STATED EXERCISE:
Write the data out again in full, with no departure from the original.

START SUPPLIED MATERIAL

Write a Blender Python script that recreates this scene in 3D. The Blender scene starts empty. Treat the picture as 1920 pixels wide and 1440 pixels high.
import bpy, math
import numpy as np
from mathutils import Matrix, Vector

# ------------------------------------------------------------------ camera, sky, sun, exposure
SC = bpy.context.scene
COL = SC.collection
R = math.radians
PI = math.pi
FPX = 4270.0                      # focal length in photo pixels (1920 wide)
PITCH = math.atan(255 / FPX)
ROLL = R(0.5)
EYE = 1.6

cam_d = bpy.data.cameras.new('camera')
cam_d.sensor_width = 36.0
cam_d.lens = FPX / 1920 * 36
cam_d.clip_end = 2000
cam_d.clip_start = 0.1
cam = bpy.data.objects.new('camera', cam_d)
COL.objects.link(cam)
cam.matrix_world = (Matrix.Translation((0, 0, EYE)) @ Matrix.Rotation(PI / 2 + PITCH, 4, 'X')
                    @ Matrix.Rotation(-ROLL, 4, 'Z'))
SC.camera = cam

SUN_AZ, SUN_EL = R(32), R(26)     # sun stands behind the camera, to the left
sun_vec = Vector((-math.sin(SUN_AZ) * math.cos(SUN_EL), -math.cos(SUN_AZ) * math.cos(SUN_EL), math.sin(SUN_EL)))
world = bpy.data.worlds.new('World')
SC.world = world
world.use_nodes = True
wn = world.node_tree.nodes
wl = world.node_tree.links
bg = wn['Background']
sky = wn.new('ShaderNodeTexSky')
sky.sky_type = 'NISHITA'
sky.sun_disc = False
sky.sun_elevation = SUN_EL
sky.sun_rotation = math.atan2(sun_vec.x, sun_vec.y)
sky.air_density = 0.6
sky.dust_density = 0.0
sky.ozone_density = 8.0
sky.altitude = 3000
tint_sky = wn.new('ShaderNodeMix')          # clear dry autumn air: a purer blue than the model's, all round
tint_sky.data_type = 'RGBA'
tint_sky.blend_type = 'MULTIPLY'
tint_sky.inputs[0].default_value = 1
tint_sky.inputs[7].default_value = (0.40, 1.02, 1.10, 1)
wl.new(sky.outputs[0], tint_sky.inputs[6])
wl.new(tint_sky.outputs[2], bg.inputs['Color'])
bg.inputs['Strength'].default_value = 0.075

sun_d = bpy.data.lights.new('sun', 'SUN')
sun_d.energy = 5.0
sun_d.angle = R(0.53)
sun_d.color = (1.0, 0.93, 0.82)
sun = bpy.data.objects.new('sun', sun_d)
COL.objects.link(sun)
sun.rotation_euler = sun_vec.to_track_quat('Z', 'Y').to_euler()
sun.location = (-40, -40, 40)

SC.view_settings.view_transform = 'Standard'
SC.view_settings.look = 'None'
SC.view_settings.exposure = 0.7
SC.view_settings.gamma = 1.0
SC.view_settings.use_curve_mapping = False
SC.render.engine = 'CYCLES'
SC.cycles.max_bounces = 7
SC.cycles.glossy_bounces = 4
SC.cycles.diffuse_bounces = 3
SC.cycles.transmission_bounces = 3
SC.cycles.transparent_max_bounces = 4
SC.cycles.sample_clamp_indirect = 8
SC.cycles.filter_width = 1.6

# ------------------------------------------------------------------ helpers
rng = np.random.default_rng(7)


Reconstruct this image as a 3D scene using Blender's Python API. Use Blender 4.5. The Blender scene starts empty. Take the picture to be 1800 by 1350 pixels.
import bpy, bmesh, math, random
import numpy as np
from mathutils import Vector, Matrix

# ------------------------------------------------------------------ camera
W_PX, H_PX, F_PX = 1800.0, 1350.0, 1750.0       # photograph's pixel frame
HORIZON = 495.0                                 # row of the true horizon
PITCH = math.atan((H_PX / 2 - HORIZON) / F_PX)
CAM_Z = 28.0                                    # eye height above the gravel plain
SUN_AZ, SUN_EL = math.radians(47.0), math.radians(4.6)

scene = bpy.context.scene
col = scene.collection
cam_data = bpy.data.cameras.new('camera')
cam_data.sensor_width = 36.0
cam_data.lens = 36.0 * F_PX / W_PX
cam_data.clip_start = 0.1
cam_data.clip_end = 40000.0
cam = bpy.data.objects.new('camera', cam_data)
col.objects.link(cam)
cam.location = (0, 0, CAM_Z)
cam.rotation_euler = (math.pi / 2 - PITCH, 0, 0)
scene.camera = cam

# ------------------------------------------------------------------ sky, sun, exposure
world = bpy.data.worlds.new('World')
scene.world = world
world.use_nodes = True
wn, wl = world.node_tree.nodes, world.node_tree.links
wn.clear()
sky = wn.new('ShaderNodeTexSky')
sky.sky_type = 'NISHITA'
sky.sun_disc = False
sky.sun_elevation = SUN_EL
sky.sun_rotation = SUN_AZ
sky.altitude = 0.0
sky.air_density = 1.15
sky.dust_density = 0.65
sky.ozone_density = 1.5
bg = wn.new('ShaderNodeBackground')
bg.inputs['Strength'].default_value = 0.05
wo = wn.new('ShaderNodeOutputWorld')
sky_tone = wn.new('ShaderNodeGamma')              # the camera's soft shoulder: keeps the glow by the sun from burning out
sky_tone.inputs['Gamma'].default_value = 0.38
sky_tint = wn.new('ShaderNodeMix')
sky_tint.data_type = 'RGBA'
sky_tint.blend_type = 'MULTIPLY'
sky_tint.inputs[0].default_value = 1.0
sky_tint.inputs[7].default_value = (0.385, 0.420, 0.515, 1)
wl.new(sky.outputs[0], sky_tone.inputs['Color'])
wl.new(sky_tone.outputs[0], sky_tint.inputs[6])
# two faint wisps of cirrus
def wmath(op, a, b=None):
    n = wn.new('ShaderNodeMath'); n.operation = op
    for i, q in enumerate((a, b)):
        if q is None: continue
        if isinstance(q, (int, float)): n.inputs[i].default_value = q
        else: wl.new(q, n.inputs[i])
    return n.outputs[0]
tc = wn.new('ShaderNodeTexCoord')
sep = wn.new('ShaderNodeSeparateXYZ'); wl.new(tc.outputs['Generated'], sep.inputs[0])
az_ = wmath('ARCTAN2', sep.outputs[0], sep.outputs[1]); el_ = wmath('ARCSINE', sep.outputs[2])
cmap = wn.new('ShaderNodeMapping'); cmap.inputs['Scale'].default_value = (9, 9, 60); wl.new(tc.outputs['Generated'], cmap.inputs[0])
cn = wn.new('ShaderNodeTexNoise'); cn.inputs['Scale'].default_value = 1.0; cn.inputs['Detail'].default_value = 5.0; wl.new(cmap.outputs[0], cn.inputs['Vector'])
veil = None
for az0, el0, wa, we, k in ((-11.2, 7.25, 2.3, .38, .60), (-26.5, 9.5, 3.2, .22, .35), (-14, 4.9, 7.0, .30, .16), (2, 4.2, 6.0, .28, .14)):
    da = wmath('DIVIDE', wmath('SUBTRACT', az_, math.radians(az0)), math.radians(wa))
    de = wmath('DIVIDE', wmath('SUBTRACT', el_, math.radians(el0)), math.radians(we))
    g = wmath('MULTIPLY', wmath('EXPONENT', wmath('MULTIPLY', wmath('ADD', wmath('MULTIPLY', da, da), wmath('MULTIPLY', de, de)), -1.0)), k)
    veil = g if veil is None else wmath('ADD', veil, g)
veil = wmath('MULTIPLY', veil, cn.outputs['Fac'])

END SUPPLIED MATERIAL

TASK ANSWER:
Write a Blender Python script that recreates this scene in 3D. The Blender scene starts empty. Treat the picture as 1920 pixels wide and 1440 pixels high.
import bpy, math
import numpy as np
from mathutils import Matrix, Vector

# ------------------------------------------------------------------ camera, sky, sun, exposure
SC = bpy.context.scene
COL = SC.collection
R = math.radians
PI = math.pi
FPX = 4270.0                      # focal length in photo pixels (1920 wide)
PITCH = math.atan(255 / FPX)
ROLL = R(0.5)
EYE = 1.6

cam_d = bpy.data.cameras.new('camera')
cam_d.sensor_width = 36.0
cam_d.lens = FPX / 1920 * 36
cam_d.clip_end = 2000
cam_d.clip_start = 0.1
cam = bpy.data.objects.new('camera', cam_d)
COL.objects.link(cam)
cam.matrix_world = (Matrix.Translation((0, 0, EYE)) @ Matrix.Rotation(PI / 2 + PITCH, 4, 'X')
                    @ Matrix.Rotation(-ROLL, 4, 'Z'))
SC.camera = cam

SUN_AZ, SUN_EL = R(32), R(26)     # sun stands behind the camera, to the left
sun_vec = Vector((-math.sin(SUN_AZ) * math.cos(SUN_EL), -math.cos(SUN_AZ) * math.cos(SUN_EL), math.sin(SUN_EL)))
world = bpy.data.worlds.new('World')
SC.world = world
world.use_nodes = True
wn = world.node_tree.nodes
wl = world.node_tree.links
bg = wn['Background']
sky = wn.new('ShaderNodeTexSky')
sky.sky_type = 'NISHITA'
sky.sun_disc = False
sky.sun_elevation = SUN_EL
sky.sun_rotation = math.atan2(sun_vec.x, sun_vec.y)
sky.air_density = 0.6
sky.dust_density = 0.0
sky.ozone_density = 8.0
sky.altitude = 3000
tint_sky = wn.new('ShaderNodeMix')          # clear dry autumn air: a purer blue than the model's, all round
tint_sky.data_type = 'RGBA'
tint_sky.blend_type = 'MULTIPLY'
tint_sky.inputs[0].default_value = 1
tint_sky.inputs[7].default_value = (0.40, 1.02, 1.10, 1)
wl.new(sky.outputs[0], tint_sky.inputs[6])
wl.new(tint_sky.outputs[2], bg.inputs['Color'])
bg.inputs['Strength'].default_value = 0.075

sun_d = bpy.data.lights.new('sun', 'SUN')
sun_d.energy = 5.0
sun_d.angle = R(0.53)
sun_d.color = (1.0, 0.93, 0.82)
sun = bpy.data.objects.new('sun', sun_d)
COL.objects.link(sun)
sun.rotation_euler = sun_vec.to_track_quat('Z', 'Y').to_euler()
sun.location = (-40, -40, 40)

SC.view_settings.view_transform = 'Standard'
SC.view_settings.look = 'None'
SC.view_settings.exposure = 0.7
SC.view_settings.gamma = 1.0
SC.view_settings.use_curve_mapping = False
SC.render.engine = 'CYCLES'
SC.cycles.max_bounces = 7
SC.cycles.glossy_bounces = 4
SC.cycles.diffuse_bounces = 3
SC.cycles.transmission_bounces = 3
SC.cycles.transparent_max_bounces = 4
SC.cycles.sample_clamp_indirect = 8
SC.cycles.filter_width = 1.6

# ------------------------------------------------------------------ helpers
rng = np.random.default_rng(7)


Reconstruct this image as a 3D scene using Blender's Python API. Use Blender 4.5. The Blender scene starts empty. Take the picture to be 1800 by 1350 pixels.
import bpy, bmesh, math, random
import numpy as np
from mathutils import Vector, Matrix

# ------------------------------------------------------------------ camera
W_PX, H_PX, F_PX = 1800.0, 1350.0, 1750.0       # photograph's pixel frame
HORIZON = 495.0                                 # row of the true horizon
PITCH = math.atan((H_PX / 2 - HORIZON) / F_PX)
CAM_Z = 28.0                                    # eye height above the gravel plain
SUN_AZ, SUN_EL = math.radians(47.0), math.radians(4.6)

scene = bpy.context.scene
col = scene.collection
cam_data = bpy.data.cameras.new('camera')
cam_data.sensor_width = 36.0
cam_data.lens = 36.0 * F_PX / W_PX
cam_data.clip_start = 0.1
cam_data.clip_end = 40000.0
cam = bpy.data.objects.new('camera', cam_data)
col.objects.link(cam)
cam.location = (0, 0, CAM_Z)
cam.rotation_euler = (math.pi / 2 - PITCH, 0, 0)
scene.camera = cam

# ------------------------------------------------------------------ sky, sun, exposure
world = bpy.data.worlds.new('World')
scene.world = world
world.use_nodes = True
wn, wl = world.node_tree.nodes, world.node_tree.links
wn.clear()
sky = wn.new('ShaderNodeTexSky')
sky.sky_type = 'NISHITA'
sky.sun_disc = False
sky.sun_elevation = SUN_EL
sky.sun_rotation = SUN_AZ
sky.altitude = 0.0
sky.air_density = 1.15
sky.dust_density = 0.65
sky.ozone_density = 1.5
bg = wn.new('ShaderNodeBackground')
bg.inputs['Strength'].default_value = 0.05
wo = wn.new('ShaderNodeOutputWorld')
sky_tone = wn.new('ShaderNodeGamma')              # the camera's soft shoulder: keeps the glow by the sun from burning out
sky_tone.inputs['Gamma'].default_value = 0.38
sky_tint = wn.new('ShaderNodeMix')
sky_tint.data_type = 'RGBA'
sky_tint.blend_type = 'MULTIPLY'
sky_tint.inputs[0].default_value = 1.0
sky_tint.inputs[7].default_value = (0.385, 0.420, 0.515, 1)
wl.new(sky.outputs[0], sky_tone.inputs['Color'])
wl.new(sky_tone.outputs[0], sky_tint.inputs[6])
# two faint wisps of cirrus
def wmath(op, a, b=None):
    n = wn.new('ShaderNodeMath'); n.operation = op
    for i, q in enumerate((a, b)):
        if q is None: continue
        if isinstance(q, (int, float)): n.inputs[i].default_value = q
        else: wl.new(q, n.inputs[i])
    return n.outputs[0]
tc = wn.new('ShaderNodeTexCoord')
sep = wn.new('ShaderNodeSeparateXYZ'); wl.new(tc.outputs['Generated'], sep.inputs[0])
az_ = wmath('ARCTAN2', sep.outputs[0], sep.outputs[1]); el_ = wmath('ARCSINE', sep.outputs[2])
cmap = wn.new('ShaderNodeMapping'); cmap.inputs['Scale'].default_value = (9, 9, 60); wl.new(tc.outputs['Generated'], cmap.inputs[0])
cn = wn.new('ShaderNodeTexNoise'); cn.inputs['Scale'].default_value = 1.0; cn.inputs['Detail'].default_value = 5.0; wl.new(cmap.outputs[0], cn.inputs['Vector'])
veil = None
for az0, el0, wa, we, k in ((-11.2, 7.25, 2.3, .38, .60), (-26.5, 9.5, 3.2, .22, .35), (-14, 4.9, 7.0, .30, .16), (2, 4.2, 6.0, .28, .14)):
    da = wmath('DIVIDE', wmath('SUBTRACT', az_, math.radians(az0)), math.radians(wa))
    de = wmath('DIVIDE', wmath('SUBTRACT', el_, math.radians(el0)), math.radians(we))
    g = wmath('MULTIPLY', wmath('EXPONENT', wmath('MULTIPLY', wmath('ADD', wmath('MULTIPLY', da, da), wmath('MULTIPLY', de, de)), -1.0)), k)
    veil = g if veil is None else wmath('ADD', veil, g)
veil = wmath('MULTIPLY', veil, cn.outputs['Fac'])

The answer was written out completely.